Working with metal fits with his general lifestyle, anyway, in that he is a huge fan of heavy metal music. He’s super excited to be seeing one of his favourite bands, King Diamond, on Halloween. “That’s another reason I like to work with metal. You can’t be working on some metal shit and be listening to some Neil Young. Or Beatles. You gotta be listening to some metal shit.”

His phone pings, a pretty little chime that is not very metal. A text from a lady friend. They are going to dinner tonight. “This is the first normal date for us,” he explains. “She said ‘let’s do something nice’, and I said ‘let’s go to dinner’.”

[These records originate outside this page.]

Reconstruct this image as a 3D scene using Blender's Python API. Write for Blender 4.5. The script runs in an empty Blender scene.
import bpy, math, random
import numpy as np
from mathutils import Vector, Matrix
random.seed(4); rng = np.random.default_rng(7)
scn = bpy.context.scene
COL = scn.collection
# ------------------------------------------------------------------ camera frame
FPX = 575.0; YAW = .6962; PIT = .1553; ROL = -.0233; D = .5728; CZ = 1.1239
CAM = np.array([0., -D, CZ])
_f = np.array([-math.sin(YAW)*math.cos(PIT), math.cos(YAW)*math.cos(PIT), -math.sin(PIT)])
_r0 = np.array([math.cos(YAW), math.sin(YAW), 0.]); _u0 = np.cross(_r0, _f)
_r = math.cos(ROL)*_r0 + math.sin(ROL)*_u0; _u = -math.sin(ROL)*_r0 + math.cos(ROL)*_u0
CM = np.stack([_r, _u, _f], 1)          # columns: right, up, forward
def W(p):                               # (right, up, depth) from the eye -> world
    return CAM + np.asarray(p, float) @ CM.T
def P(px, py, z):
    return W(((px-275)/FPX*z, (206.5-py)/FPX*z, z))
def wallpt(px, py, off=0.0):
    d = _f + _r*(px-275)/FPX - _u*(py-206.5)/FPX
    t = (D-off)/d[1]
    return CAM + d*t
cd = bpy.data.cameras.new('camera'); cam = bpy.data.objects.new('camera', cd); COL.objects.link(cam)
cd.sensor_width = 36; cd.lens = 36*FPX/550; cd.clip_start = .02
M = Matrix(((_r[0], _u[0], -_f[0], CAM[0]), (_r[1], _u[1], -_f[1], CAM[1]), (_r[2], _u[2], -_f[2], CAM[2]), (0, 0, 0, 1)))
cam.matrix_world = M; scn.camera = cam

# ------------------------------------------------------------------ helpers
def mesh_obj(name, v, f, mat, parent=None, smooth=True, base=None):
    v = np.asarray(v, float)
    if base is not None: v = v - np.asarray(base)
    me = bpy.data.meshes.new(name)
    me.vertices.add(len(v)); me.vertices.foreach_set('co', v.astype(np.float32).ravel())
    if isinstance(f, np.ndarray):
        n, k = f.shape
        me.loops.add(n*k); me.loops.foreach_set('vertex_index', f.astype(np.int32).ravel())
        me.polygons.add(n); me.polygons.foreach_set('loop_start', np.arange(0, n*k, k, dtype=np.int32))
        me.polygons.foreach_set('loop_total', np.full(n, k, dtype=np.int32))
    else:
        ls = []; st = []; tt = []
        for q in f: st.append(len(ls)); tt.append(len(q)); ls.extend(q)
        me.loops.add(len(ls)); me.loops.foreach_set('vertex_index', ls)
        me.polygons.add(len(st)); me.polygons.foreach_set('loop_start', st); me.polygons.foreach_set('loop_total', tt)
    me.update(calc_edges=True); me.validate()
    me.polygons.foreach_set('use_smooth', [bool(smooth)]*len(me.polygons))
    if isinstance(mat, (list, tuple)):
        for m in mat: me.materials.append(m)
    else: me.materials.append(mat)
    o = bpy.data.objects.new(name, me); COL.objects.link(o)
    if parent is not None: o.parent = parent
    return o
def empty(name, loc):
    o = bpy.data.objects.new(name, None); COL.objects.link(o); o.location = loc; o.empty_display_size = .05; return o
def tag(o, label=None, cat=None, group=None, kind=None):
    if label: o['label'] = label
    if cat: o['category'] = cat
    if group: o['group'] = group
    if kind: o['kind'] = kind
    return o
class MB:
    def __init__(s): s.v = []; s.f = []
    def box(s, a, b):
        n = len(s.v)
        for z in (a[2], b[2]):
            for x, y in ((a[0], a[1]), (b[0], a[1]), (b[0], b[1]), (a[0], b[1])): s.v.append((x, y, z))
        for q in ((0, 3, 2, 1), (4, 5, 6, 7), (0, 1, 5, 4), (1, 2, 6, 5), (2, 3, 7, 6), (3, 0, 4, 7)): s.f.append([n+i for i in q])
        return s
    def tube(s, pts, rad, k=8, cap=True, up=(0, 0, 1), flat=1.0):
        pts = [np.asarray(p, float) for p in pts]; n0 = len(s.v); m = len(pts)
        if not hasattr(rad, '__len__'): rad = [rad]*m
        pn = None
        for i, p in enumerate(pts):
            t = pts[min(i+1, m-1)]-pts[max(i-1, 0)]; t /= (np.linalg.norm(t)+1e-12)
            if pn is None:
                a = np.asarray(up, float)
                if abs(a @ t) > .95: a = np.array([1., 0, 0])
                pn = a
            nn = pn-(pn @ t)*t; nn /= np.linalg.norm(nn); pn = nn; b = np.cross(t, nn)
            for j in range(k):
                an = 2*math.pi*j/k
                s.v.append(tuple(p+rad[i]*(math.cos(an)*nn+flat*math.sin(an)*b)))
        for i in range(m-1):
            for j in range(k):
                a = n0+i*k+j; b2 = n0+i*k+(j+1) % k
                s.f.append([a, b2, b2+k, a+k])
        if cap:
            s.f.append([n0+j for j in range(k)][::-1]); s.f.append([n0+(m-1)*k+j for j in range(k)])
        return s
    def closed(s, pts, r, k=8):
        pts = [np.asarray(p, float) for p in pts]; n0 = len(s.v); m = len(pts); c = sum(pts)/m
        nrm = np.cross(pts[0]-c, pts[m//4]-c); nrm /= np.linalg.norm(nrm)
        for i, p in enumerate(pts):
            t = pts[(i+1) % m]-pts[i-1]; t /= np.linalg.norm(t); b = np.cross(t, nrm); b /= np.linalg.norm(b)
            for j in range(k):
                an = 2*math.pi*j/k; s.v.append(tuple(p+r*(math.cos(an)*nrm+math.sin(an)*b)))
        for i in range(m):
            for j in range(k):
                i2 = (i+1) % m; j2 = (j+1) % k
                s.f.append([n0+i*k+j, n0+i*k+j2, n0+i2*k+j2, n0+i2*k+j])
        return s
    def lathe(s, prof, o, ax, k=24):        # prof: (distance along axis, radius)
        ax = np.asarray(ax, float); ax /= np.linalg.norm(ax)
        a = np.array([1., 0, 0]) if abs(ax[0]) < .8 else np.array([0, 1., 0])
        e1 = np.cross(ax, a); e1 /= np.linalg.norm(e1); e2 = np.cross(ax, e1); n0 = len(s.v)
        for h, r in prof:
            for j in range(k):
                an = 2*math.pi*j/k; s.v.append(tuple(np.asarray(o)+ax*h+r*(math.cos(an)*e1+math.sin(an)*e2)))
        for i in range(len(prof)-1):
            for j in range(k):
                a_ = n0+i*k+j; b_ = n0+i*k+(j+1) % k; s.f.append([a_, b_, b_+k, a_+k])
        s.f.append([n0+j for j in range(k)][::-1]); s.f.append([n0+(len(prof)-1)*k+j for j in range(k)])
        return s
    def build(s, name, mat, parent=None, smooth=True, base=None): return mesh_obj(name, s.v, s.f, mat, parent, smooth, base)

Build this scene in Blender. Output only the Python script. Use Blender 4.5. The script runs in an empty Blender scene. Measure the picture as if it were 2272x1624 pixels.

As he speaks, the song “Don’t You Forget About Me” by Simple Minds wafts from a ghetto blaster. The song was famously featured in John Hughes’ movieThe Breakfast Club. “I like the Brat Pack,” says Neck face. “My favorite one in that film was the moody Goth chicks. I like Goth chicks. Actually I like all kinds. But people always ask if I like big boobs or big butts, and I am like ‘no boobs and no butt’. Because those are the girls that no one is going after.”

Aw. Isn’t that kind of romantic?

“I guess so,” he says. “I don’t care if you are big or small. As long as you are cool up here, in your head, I am fine.”

Ah. He must be a sapiosexual, then. Someone who is turned on by someone’s mind.

Sapiosexual? Sick! I am going to write that down,” he says, scribbling.

What if the girl he is going out with tonight ends up being The One, I ask him. What if they fall in love? And what if she wants them to move into a nice pretty clean house together, away from the homeless pee pee, the Freddy Krueger posters and serial killer memorabilia. Well, that’s too bad, says Neck Face. “Even if I had all the money in the world, I would be living in a place like this. Love it, or leave.” Then he downs a shot of golden liquor from a boot-shaped glass.